Ese aparente NADA, o como dice en otro momento del libro: “¡Cuántos días sin importancia!”, “¡Cuántos días inútiles!”, es (y aquí entramos en el campo de la interpretación) el camino de la libertad interior. El deseo de la vida en plenitud, la alegría, el interés profundo, el amor, escapan de las manos de Andrea en ese instante, pero esa frase deja entender que, gracias a este camino de NADA, Andrea fue capaz de alcanzar su anhelado destino.

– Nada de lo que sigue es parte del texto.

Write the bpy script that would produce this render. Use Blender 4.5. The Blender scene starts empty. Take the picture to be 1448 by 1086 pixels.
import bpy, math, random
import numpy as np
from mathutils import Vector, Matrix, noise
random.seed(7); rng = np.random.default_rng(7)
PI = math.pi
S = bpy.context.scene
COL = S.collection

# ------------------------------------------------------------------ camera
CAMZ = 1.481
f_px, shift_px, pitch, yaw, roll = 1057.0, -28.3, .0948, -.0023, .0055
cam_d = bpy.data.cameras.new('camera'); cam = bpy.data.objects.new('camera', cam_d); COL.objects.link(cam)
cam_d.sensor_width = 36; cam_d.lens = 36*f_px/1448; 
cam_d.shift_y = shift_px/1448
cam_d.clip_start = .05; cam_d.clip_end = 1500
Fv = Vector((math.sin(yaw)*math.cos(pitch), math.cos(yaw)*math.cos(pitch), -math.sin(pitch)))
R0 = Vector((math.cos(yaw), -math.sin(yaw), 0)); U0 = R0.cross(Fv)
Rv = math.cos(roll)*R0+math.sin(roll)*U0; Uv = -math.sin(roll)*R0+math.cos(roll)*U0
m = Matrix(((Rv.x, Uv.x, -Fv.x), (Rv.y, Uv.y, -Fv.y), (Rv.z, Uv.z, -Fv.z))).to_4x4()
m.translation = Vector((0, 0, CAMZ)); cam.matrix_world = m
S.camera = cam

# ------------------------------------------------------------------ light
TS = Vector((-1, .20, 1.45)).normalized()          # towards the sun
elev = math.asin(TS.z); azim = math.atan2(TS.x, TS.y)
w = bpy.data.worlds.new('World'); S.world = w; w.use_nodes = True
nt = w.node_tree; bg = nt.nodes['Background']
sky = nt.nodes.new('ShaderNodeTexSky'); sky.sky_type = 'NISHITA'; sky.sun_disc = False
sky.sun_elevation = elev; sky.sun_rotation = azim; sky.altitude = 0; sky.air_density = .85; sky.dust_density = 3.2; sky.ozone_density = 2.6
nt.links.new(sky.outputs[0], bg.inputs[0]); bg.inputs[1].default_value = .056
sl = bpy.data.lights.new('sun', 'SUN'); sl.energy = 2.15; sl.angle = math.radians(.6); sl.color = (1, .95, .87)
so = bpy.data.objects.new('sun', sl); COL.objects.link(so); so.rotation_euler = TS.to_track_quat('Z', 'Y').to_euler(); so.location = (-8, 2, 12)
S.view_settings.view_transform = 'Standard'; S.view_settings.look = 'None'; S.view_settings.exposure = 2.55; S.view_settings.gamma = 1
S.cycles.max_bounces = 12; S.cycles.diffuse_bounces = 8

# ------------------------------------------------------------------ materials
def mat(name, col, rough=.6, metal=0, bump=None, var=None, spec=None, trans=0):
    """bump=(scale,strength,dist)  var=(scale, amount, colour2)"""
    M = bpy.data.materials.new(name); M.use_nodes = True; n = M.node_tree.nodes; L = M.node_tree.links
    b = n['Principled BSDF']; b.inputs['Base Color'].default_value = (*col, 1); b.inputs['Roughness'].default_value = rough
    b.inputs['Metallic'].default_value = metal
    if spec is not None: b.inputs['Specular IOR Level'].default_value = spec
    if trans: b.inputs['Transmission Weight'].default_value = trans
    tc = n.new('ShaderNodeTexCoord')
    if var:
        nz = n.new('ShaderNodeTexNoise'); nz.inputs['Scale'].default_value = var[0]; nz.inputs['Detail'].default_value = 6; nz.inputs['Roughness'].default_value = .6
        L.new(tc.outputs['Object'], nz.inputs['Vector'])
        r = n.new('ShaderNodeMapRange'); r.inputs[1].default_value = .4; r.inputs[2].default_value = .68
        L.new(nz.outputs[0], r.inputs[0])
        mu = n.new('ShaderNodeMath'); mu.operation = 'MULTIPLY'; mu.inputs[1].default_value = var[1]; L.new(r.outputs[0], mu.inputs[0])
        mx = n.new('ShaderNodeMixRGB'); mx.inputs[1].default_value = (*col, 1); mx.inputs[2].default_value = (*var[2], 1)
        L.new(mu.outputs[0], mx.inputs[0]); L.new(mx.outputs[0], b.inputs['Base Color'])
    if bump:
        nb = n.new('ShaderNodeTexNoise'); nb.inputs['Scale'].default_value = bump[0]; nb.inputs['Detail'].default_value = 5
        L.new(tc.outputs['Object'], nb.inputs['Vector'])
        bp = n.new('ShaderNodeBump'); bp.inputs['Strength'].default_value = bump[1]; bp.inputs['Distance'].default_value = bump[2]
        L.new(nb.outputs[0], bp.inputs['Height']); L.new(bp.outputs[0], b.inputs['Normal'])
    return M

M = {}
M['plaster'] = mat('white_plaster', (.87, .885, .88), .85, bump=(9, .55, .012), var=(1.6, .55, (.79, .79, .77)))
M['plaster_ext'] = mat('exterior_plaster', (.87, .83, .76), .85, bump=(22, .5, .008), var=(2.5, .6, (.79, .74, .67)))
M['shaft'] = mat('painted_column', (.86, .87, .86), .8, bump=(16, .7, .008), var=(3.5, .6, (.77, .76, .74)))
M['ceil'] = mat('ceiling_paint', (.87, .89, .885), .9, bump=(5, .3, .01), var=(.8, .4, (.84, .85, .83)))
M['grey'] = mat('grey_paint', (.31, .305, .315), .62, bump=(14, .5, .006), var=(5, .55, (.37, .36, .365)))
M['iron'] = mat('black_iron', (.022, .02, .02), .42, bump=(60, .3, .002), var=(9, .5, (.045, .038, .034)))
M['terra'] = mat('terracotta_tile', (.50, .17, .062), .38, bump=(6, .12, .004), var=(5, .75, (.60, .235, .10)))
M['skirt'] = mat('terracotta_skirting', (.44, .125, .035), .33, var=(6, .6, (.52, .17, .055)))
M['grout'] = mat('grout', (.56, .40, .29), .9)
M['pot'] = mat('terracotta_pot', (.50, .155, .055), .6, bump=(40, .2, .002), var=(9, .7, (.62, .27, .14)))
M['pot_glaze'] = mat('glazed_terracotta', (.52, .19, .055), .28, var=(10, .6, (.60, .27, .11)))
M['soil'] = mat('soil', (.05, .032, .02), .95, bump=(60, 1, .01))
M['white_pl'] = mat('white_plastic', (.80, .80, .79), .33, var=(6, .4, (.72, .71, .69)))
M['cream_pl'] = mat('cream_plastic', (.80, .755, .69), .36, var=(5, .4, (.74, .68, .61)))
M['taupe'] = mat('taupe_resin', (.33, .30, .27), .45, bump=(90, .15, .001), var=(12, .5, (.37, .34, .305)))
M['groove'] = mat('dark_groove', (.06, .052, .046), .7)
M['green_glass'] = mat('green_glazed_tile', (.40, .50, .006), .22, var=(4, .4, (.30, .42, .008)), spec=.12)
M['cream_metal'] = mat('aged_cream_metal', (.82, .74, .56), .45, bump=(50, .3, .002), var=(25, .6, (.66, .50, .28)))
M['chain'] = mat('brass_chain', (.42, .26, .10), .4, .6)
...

Así apunta también el epígrafe con el que comienza la obra, un fragmento de un poema de Juan Ramón Jiménez:
A veces un gusto amargo
un olor malo, una rara
luz, un tono desacorde,
un contacto de desgana,
como realidades fijas
nuestros sentidos alcanzan
y nos parecen que son
la verdad no sospechada…
La experiencia amarga puede no ser más que una apariencia que engaña a nuestros sentidos, haciéndose pasar como una realidad fija, pero que no es más que una fase de otra realidad viva, que se transforma en gozo.
Esta historia no deja de recordar, de alguna manera, el camino que dibujó San Juan de la Cruz para llegar a la cima del Monte Carmelo: Nada, nada, nada, y aún en el monte, nada. Porque no hay otro camino posible.